Con la festa del Battesimo del Signore termina il tempo di Natale e, stasera, inizia il tempo ordinario. Sì, non è l’Epifania – del 6 gennaio – che “tutte le feste porta via”. Oppure S. Antonio Abate, quando, secondo una tradizione, si “rompe” il presepe. Oppure, ancora, la Candelora, per cui per un’altra tradizione il presepe si lascia sino al 2 febbraio. Liturgicamente è oggi, la domenica dopo l’Epifania, lo spartiacque tra il tempo natalizio, in cui abbiamo contemplato Gesù bambino, e il tempo cosiddetto “ordinario” in cui vediamo Gesù adulto, nell’ordinario della sua attività di “portare il lieto messaggio ai poveri, proclamare la liberazione dei prigionieri, donare la vista ai ciechi e la libertà gli oppressi” (cf Lc 4,18; Is 61,1-3).

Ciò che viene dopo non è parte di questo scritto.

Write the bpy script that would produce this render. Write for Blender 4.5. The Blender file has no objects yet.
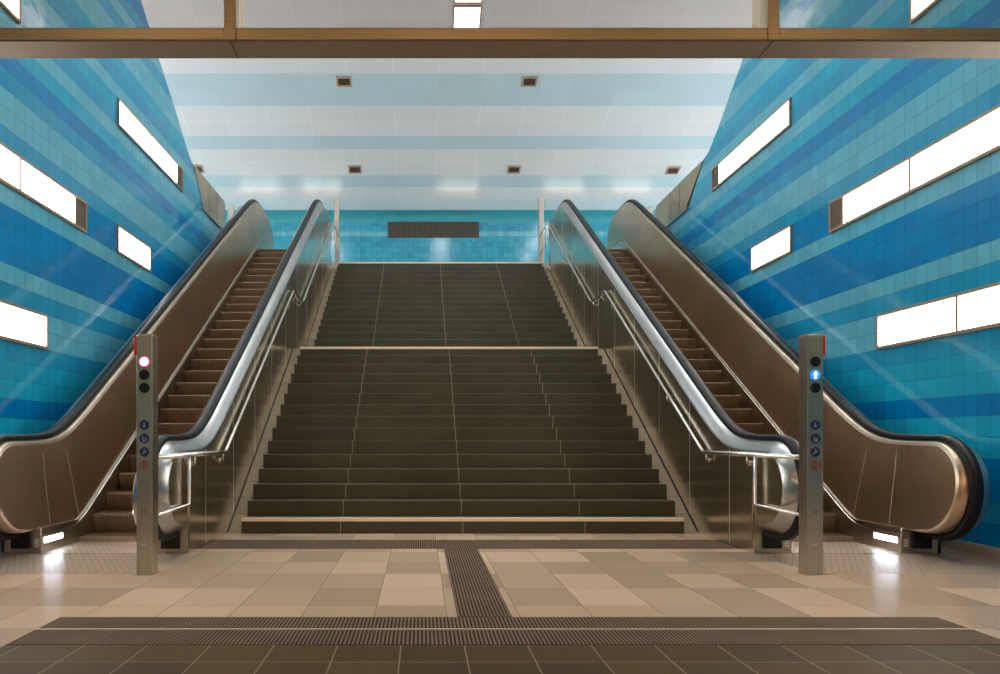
import bpy, bmesh, math, random
from mathutils import Vector, Matrix
random.seed(7)
C = bpy.context.scene.collection
PI = math.pi
# ------------------------------------------------------------------ materials
def newmat(name):
    m = bpy.data.materials.new(name); m.use_nodes = True
    nt = m.node_tree; b = nt.nodes['Principled BSDF']
    return m, nt, b
def lk(nt, a, b): nt.links.new(a, b)
def coords(nt, order='XYZ', off=(0,0,0)):
    g = nt.nodes.new('ShaderNodeNewGeometry')
    s = nt.nodes.new('ShaderNodeSeparateXYZ'); lk(nt, g.outputs['Position'], s.inputs[0])
    c = nt.nodes.new('ShaderNodeCombineXYZ')
    for i, k in enumerate(order):
        if k in 'XYZ': lk(nt, s.outputs[k], c.inputs[i])
    a = nt.nodes.new('ShaderNodeVectorMath'); a.operation = 'ADD'; a.inputs[1].default_value = off
    lk(nt, c.outputs[0], a.inputs[0]); return a.outputs[0]
def noise(nt, vec, scale, detail=3, rough=.5):
    n = nt.nodes.new('ShaderNodeTexNoise'); n.inputs['Scale'].default_value = scale
    n.inputs['Detail'].default_value = detail; n.inputs['Roughness'].default_value = rough
    if vec is not None: lk(nt, vec, n.inputs['Vector'])
    return n.outputs['Fac']
def ramp(nt, fac, c1, c2, p1=.3, p2=.7):
    r = nt.nodes.new('ShaderNodeValToRGB'); lk(nt, fac, r.inputs[0])
    r.color_ramp.elements[0].color = (*c1, 1); r.color_ramp.elements[1].color = (*c2, 1)
    r.color_ramp.elements[0].position = p1; r.color_ramp.elements[1].position = p2
    return r.outputs[0]
def bump(nt, b, h, strength=.2, dist=.01):
    n = nt.nodes.new('ShaderNodeBump'); n.inputs['Strength'].default_value = strength
    n.inputs['Distance'].default_value = dist
    lk(nt, h, n.inputs['Height']); lk(nt, n.outputs[0], b.inputs['Normal'])
def plain(name, col, rough=.5, metal=0., var=.0, nscale=8, spec=.5):
    m, nt, b = newmat(name)
    b.inputs['Roughness'].default_value = rough; b.inputs['Metallic'].default_value = metal
    b.inputs['Specular IOR Level'].default_value = spec
    if var:
        f = noise(nt, coords(nt), nscale)
        lk(nt, ramp(nt, f, tuple(c*(1-var) for c in col), tuple(min(1, c*(1+var)) for c in col)), b.inputs['Base Color'])
    else: b.inputs['Base Color'].default_value = (*col, 1)
    return m
def emis(name, col, s):
    m, nt, b = newmat(name)
    b.inputs['Base Color'].default_value = (*[min(1, c*.8) for c in col], 1)
    b.inputs['Emission Color'].default_value = (*col, 1); b.inputs['Emission Strength'].default_value = s
    return m
def tiles(name, col, order, off, w, h, mortar=.004, var=.10, rough=.12, mcol=None, bs=.25, wav=.0, metal=0, offset=0.):
    m, nt, b = newmat(name)
    v = coords(nt, order, off)
    t = nt.nodes.new('ShaderNodeTexBrick'); lk(nt, v, t.inputs['Vector'])
    t.offset = offset; t.squash = 1.0
    t.inputs['Scale'].default_value = 1; t.inputs['Mortar Size'].default_value = mortar
    t.inputs['Mortar Smooth'].default_value = .1; t.inputs['Bias'].default_value = 0
    t.inputs['Brick Width'].default_value = w; t.inputs['Row Height'].default_value = h
    t.inputs['Color1'].default_value = (*[c*(1-var) for c in col], 1)
    t.inputs['Color2'].default_value = (*[min(1, c*(1+var)) for c in col], 1)
    mc = mcol or tuple(c*.55 for c in col)
    t.inputs['Mortar'].default_value = (*mc, 1)
    lk(nt, t.outputs['Color'], b.inputs['Base Color'])
    b.inputs['Roughness'].default_value = rough; b.inputs['Metallic'].default_value = metal
    inv = nt.nodes.new('ShaderNodeMath'); inv.operation = 'SUBTRACT'; inv.inputs[0].default_value = 1
    lk(nt, t.outputs['Fac'], inv.inputs[1])
    if wav:
        n = noise(nt, v, 5, 1)
        mu = nt.nodes.new('ShaderNodeMath'); mu.operation = 'MULTIPLY_ADD'; mu.inputs[1].default_value = wav
        lk(nt, n, mu.inputs[0]); lk(nt, inv.outputs[0], mu.inputs[2]); bump(nt, b, mu.outputs[0], bs, .004)
    else: bump(nt, b, inv.outputs[0], bs, .004)
    return m
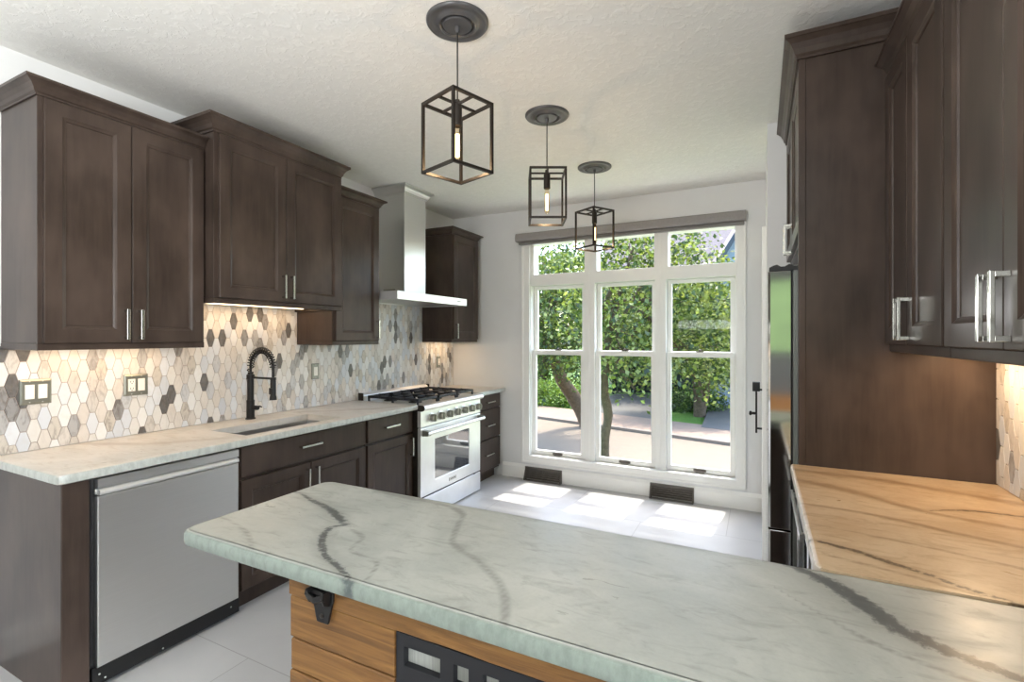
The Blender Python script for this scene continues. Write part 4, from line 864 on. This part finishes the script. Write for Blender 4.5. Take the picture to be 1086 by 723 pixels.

Oggi, in particolare, a 18 giorni dal Natale, vediamo Gesù trentenne, sulle rive del Giordano, in attesa di essere battezzato da Giovanni. Alla vigilia della sua attività pubblica, dopo il tirocinio domestico spirituale durato 30 anni. Un tempo di preparazione per giungere alla piena maturità umana, trascorso nell’obbedienza ai genitori, nell’operosità nella professione che il padre gli ha trasmesso, nell’assiduità della meditazione della Torah. Sì, 30 anni di vita di Gesù sono sintetizzati in due settimane e mezzo, come l’intera storia della salvezza è sintetizzata in un anno liturgico.
È un’epifania anche la festa di oggi
E lo sarà anche domenica prossima! Quest’anno stiamo vivendo tre celebrazioni, l’una di seguito all’altra, in cui Gesù si manifesta. E cos’è l’Epifania se non la manifestazione del Signore?
Da bambino, Gesù si manifesta ai popoli tutti della terra, raffigurati dai lontani magi, il 6 gennaio; poi, nella festa di oggi, da adulto, a coloro che andavano a farsi battezzare; infine, ancora da adulto, tra i suoi amici e parenti, alle nozze di Cana, domenica prossima.
Lasciamo allora che Gesù si manifesti anche a noi, vivendo in modo pieno le celebrazioni di queste domeniche, e che, attraverso la trasfigurazione che opera la stessa liturgia in noi, anche noi diventiamo manifestazione di lui. Di questo ha bisogno il mondo d’oggi.
E un metodo per rendere ciò possibile è, come tra poco – anche quest’anno – ci ricorderà il Santo Padre, è far memoria della data del nostro Battesimo, istante “zero” della nostra vita di fede, e assieme ad essa del nostro percorso di fede.
Un tuffo che ci unisce alla morte e risurrezione di Cristo
Qualcuno forse non lo sa, ma “battesimo” vuol dire “tuffo, immersione”, sebbene l’attuale modalità con cui il Battesimo viene amministrato, per infusione (o addirittura per aspersione), invece che nella forma più simbolica dell’immersione, ci fa perdere parte del significato del segno che esso rappresenta. E il tuffo è oltre che richiamo forte al lavacro di purificazione che il battesimo rappresenta e alle acque del diluvio universale da cui emerse la vita nuova, ancor più alla discesa di Cristo sotto terra, negli inferi, e alla sua riemersione che fu la resurrezione.
L’ottavo giorno, quel giorno che supera i sette della settimana “terrena”, sensibili all’uomo della carne: ecco la forma ottagonale di tanti battisteri in cui il battesimo era amministrato.